Data for the task:
***

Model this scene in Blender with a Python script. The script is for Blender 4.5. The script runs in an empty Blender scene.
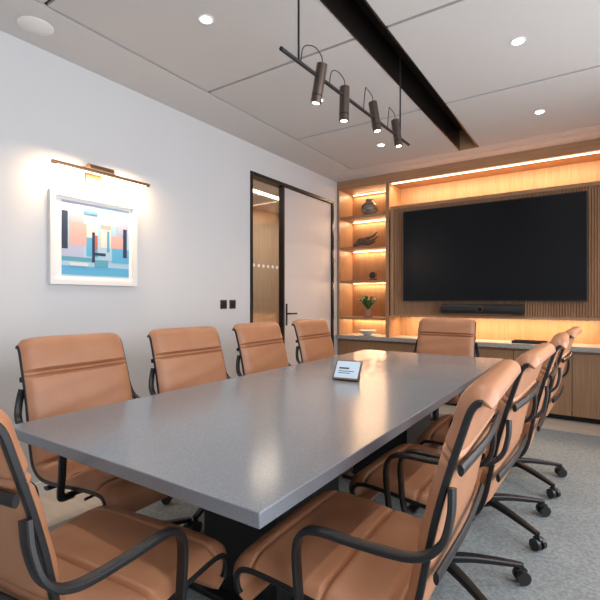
import bpy, math, random
from mathutils import Vector, Matrix
random.seed(4)
sc=bpy.context.scene
R=math.radians

# ------------------------------------------------------------------ materials
def mat(name,col,rough=0.5,metal=0.0,noise=None,bump=None,emit=None,estr=0,coat=0,spec=0.5):
    m=bpy.data.materials.new(name); m.use_nodes=True
    nt=m.node_tree; b=nt.nodes['Principled BSDF']
    b.inputs['Base Color'].default_value=(*col,1)
    b.inputs['Roughness'].default_value=rough
    b.inputs['Metallic'].default_value=metal
    b.inputs['Coat Weight'].default_value=coat
    b.inputs['Specular IOR Level'].default_value=spec
    tc=nt.nodes.new('ShaderNodeTexCoord')
    if noise:
        sx,sy,sz,scale,c2,lo,hi=noise
        mp=nt.nodes.new('ShaderNodeMapping'); mp.inputs['Scale'].default_value=(sx,sy,sz)
        n=nt.nodes.new('ShaderNodeTexNoise'); n.inputs['Scale'].default_value=scale; n.inputs['Detail'].default_value=5
        cr=nt.nodes.new('ShaderNodeValToRGB')
        cr.color_ramp.elements[0].position=lo; cr.color_ramp.elements[0].color=(*col,1)
        cr.color_ramp.elements[1].position=hi; cr.color_ramp.elements[1].color=(*c2,1)
        nt.links.new(tc.outputs['Object'],mp.inputs[0]); nt.links.new(mp.outputs[0],n.inputs['Vector'])
        nt.links.new(n.outputs['Fac'],cr.inputs[0]); nt.links.new(cr.outputs[0],b.inputs['Base Color'])
    if bump:
        sc_,st=bump
        n2=nt.nodes.new('ShaderNodeTexNoise'); n2.inputs['Scale'].default_value=sc_; n2.inputs['Detail'].default_value=4
        bp=nt.nodes.new('ShaderNodeBump'); bp.inputs['Strength'].default_value=st; bp.inputs['Distance'].default_value=0.004
        nt.links.new(tc.outputs['Object'],n2.inputs['Vector']); nt.links.new(n2.outputs['Fac'],bp.inputs['Height'])
        nt.links.new(bp.outputs[0],b.inputs['Normal'])
    if emit:
        b.inputs['Emission Color'].default_value=(*emit,1); b.inputs['Emission Strength'].default_value=estr
    return m
def glassmat(name,fac=0.1,tint=(1,1,1)):
    m=bpy.data.materials.new(name); m.use_nodes=True; nt=m.node_tree
    nt.nodes.clear()
    o=nt.nodes.new('ShaderNodeOutputMaterial'); mx=nt.nodes.new('ShaderNodeMixShader')
    t=nt.nodes.new('ShaderNodeBsdfTransparent'); t.inputs[0].default_value=(*tint,1)
    g=nt.nodes.new('ShaderNodeBsdfGlossy'); g.inputs['Roughness'].default_value=0.02
    mx.inputs[0].default_value=fac
    nt.links.new(t.outputs[0],mx.inputs[1]); nt.links.new(g.outputs[0],mx.inputs[2]); nt.links.new(mx.outputs[0],o.inputs[0])
    return m
M={}
M['wall']=mat('wall_paint',(.64,.65,.665),.85,bump=(300,.04))
M['ceil']=mat('ceiling_felt',(.59,.575,.56),.9,noise=(1,1,1,220,(.545,.53,.515),.4,.6))
M['cborder']=mat('ceiling_plaster',(.61,.60,.59),.9)
M['dark']=mat('shadow_gap_black',(.010,.010,.010),.8)
M['slot']=mat('slot_black_gloss',(.014,.011,.010),.22)
M['bmetal']=mat('black_metal',(.016,.016,.018),.38,0.3)
M['bplas']=mat('black_plastic',(.018,.018,.020),.35)
M['gun']=mat('gunmetal_bronze',(.115,.085,.07),.34,.85)
M['leather']=mat('tan_leather',(.375,.170,.088),.40,noise=(1,1,1,6,(.42,.195,.103),.35,.65),bump=(350,.12))
M['wood']=mat('oak_veneer',(.34,.185,.095),.45,noise=(14,14,.6,5,(.43,.25,.14),.35,.7))
M['woodh']=mat('oak_veneer_horizontal',(.34,.185,.095),.45,noise=(.6,14,14,5,(.43,.25,.14),.35,.7))
M['rib']=mat('oak_ribbed',(.27,.15,.08),.5,noise=(14,14,.6,5,(.35,.205,.11),.35,.7))
M['quartz']=mat('grey_quartz',(.168,.184,.208),.19,noise=(1,1,1,300,(.215,.232,.258),.42,.62))
M['stone']=mat('counter_stone',(.30,.29,.28),.35,noise=(1,1,1,60,(.38,.37,.36),.4,.6))
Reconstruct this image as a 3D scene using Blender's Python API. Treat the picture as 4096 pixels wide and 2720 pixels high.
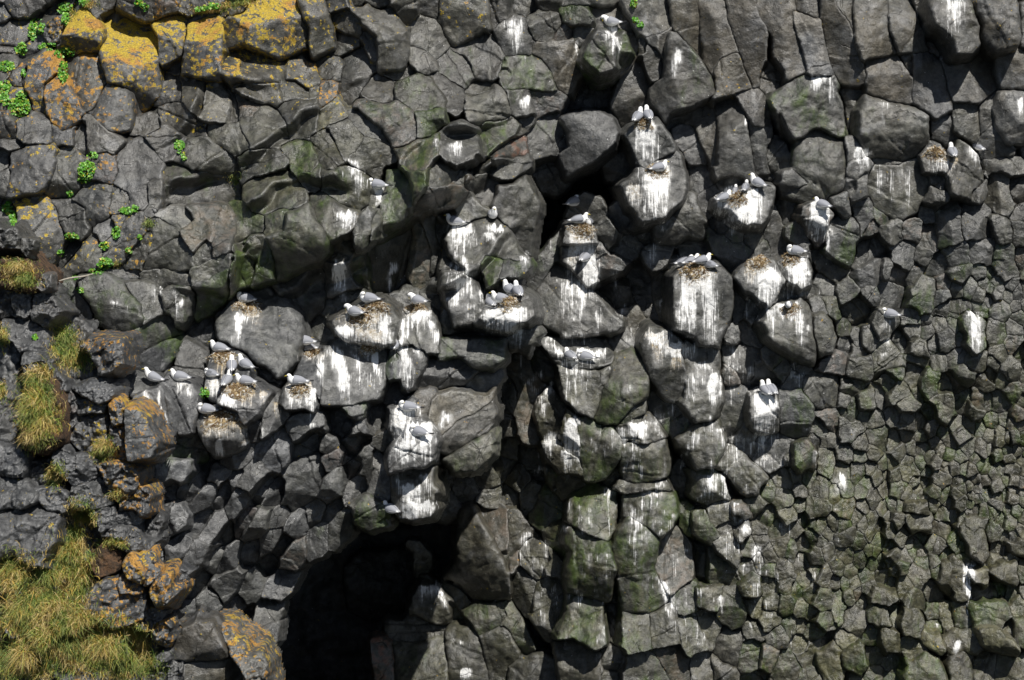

***

Repeat only the lines between the start of the data and the line with "R=math.radians", including those two lines, and skip the pictures.

Result:
Model this scene in Blender with a Python script. The script is for Blender 4.5. The script runs in an empty Blender scene.
import bpy, math, random
from mathutils import Vector, Matrix
random.seed(4)
sc=bpy.context.scene
R=math.radians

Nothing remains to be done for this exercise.